Once I had gotten the boy (Johnny, Freddy, Jimmy, Mike, Alfred, you name him), I went all limp and wishy-washy and scared to death: everything that before had been determination, turned to need. I now was willing to do anything (well, almost anything because in those days “anything” in that sense was a big NO-NO, although everything before “anything” was practiced almost generally) to keep whatever tasty or tasteless morsel I had managed to cudgel into going steady with me. I was pathetic. Did it take makeup? I would wear as much as I could get away with without my mother finding out. Did it take going to the brink of all the way? I was brink prone. Did it take not calling and pretending I wasn’t interested? I’d bite my fingernails and tie my hands before picking up the receiver, and if he called, I’d bury my head in a book and say Tell him I’m too busy. If he wanted to see a dumb movie (way below my intellectual level) it was exactly the film I had been dying to see.

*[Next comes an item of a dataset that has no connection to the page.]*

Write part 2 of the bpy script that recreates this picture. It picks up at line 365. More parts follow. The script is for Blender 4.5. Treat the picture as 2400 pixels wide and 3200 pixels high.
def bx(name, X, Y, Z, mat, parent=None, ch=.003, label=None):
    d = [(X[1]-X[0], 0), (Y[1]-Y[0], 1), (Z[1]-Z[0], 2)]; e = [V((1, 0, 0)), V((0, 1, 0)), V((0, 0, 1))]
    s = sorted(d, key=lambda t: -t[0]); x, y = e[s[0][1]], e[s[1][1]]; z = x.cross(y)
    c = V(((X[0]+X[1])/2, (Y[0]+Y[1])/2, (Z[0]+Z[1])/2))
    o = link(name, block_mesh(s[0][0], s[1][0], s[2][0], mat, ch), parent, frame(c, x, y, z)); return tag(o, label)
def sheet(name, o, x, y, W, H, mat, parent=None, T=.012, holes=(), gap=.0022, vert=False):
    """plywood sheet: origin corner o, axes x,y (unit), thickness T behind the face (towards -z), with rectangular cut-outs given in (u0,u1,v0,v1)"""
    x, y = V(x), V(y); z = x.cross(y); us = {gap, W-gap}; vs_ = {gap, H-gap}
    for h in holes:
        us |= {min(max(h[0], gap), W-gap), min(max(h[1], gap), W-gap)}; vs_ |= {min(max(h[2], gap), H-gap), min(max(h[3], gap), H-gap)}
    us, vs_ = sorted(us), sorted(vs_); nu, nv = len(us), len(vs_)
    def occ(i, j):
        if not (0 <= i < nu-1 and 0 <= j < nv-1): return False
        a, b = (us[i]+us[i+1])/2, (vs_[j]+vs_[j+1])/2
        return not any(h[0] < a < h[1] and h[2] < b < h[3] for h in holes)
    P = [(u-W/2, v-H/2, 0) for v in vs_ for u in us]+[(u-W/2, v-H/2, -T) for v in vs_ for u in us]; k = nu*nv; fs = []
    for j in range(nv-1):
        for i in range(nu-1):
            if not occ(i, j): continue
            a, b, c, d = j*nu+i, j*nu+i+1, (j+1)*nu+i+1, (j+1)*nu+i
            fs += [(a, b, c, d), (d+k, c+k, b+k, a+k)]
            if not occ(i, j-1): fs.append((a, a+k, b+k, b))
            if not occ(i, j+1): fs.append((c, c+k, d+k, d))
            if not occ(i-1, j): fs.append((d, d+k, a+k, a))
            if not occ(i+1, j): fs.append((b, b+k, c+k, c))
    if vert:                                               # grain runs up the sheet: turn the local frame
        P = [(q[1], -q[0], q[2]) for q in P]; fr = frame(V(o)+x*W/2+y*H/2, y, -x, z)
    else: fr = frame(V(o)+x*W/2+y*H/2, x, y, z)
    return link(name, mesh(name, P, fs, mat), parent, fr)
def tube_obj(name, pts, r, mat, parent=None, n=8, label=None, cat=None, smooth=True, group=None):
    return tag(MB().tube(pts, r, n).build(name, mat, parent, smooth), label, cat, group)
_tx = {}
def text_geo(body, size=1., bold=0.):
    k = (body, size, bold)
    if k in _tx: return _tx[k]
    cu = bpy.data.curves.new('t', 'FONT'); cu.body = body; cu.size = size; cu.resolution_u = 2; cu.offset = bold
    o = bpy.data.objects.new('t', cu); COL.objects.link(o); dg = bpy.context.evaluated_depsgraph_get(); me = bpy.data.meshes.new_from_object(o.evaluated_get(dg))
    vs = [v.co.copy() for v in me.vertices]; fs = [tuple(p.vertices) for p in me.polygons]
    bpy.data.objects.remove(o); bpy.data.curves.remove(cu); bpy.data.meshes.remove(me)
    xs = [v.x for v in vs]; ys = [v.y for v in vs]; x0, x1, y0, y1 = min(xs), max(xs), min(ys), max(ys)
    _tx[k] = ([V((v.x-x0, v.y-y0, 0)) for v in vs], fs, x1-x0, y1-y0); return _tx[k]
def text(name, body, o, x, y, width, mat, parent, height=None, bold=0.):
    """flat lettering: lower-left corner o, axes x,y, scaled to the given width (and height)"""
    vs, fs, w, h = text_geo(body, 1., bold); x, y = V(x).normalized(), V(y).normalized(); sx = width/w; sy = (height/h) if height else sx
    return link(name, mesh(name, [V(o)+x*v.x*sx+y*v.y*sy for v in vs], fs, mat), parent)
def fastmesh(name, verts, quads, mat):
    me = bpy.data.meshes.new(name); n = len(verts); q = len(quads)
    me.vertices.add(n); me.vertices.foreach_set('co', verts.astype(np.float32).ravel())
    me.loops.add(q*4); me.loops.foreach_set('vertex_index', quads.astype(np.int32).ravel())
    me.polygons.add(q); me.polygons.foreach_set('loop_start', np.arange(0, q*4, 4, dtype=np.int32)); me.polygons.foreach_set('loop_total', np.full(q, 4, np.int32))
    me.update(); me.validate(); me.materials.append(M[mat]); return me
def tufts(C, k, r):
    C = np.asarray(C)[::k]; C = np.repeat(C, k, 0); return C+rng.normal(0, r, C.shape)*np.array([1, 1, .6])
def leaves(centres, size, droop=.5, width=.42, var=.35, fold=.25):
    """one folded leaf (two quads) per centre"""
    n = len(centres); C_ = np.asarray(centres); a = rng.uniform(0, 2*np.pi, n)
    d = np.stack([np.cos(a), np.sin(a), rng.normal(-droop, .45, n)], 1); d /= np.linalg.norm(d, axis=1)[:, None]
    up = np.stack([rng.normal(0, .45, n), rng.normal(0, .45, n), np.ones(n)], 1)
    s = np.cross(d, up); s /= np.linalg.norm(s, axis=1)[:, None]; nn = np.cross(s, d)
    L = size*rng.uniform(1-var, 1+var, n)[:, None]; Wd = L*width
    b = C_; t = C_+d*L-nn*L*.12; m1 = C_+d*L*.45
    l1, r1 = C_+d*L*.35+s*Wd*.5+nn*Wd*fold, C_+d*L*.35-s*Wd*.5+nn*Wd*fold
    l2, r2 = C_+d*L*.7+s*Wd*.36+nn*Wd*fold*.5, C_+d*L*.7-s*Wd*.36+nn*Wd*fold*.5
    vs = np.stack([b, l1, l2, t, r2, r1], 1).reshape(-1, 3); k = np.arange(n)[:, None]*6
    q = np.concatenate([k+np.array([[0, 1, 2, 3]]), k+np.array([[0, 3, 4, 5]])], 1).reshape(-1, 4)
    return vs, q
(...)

I liked what he liked, ate what he ate, went where he went even if it was to a football game.
I learned to play spin-the-bottle endlessly, strip-poker down to my underwear, do French kissing without gagging, and let him touch my almost unfindable titties through my sweater. I stopped studying, stopped reading, stopped writing my grandmother letters, stopped obeying my parents and even snuck out of the house one night when I thought they had gone to the theater. I was over at my boyfriend’s necking and petting (that is what we called it then) when my father suddenly showed up at the door, dragged me home by my shirt sleeve and called me a slut.
Believe me it was a relief to be sent away to girl’s boarding school, where the other sex was safely out of the way and where I could continue with my fantasy of someday becoming a man, at least until prom night or inter-school dances. I had two years of respite and then I went to college. Although I went to a girl’s college, there was the male counterpart right across the avenue and frat parties, panty raids and nonstop drinking were the norm. By the time I had gotten through my first year at college I had lost my long withheld virginity to a young man who immediately insinuated that I actually was what my father had so blatantly called me a couple of years previously. That seemed to cinch it. Either I shaped up and accepted being a “decent” woman (which meant all those things I had previously rejected, such as, marriage, domesticity, makeup, card games, girlfriends, housekeeping, garden club, bridge, children-bearing and docility, above all docility) or I was going down the wrong road all the way.
I took the necessary action: I dropped out of college, went home, met a man and got married; I had two children, a nervous breakdown, did the psychoanalytic trip where I was told my problem was an unsolved Oedipus complex and a rebellion against femininity (like I needed to spend a fortune and three years of my life to be told what I knew damn well from way back when), finally went back to the University and got a degree at the same time as I was raising children, looked the other way when my husband had an affair that lasted three years, went back to psychoanalysis to push that back into my subconscious, threw care to the winds and took a wild trip to Spain while my husband cared for the children, and finally found the rocky road to divorce 30 years into the relationship after my own children had safely entered the sanctum sanctorum of matrimony.
Since then I have finally become the Hu-Man I always wanted to be. I am free. I travel where I please, have relationships (almost none) with whom I please and always on my terms; I am free to live where I want, with whom (or what, a dog for instance) I want; to see the movies I wish to see, eat where and what I want to eat, travel when I want to, alone or accompanied, where I want to. I am my own boss, master of my soul, and nobody, but absolutely nobody tells me what to do or when to do it (except maybe my doctor, and that is usually what NOT to do). That is the advantage of age, the advantage of solitude, the advantage of having done the “other” and finished. And, I might add, I still don’t whistle. Those damned wrinkles around the mouth…
My, my. Sixteen “I’s” in one paragraph. And I thought the ME generation was Gen X.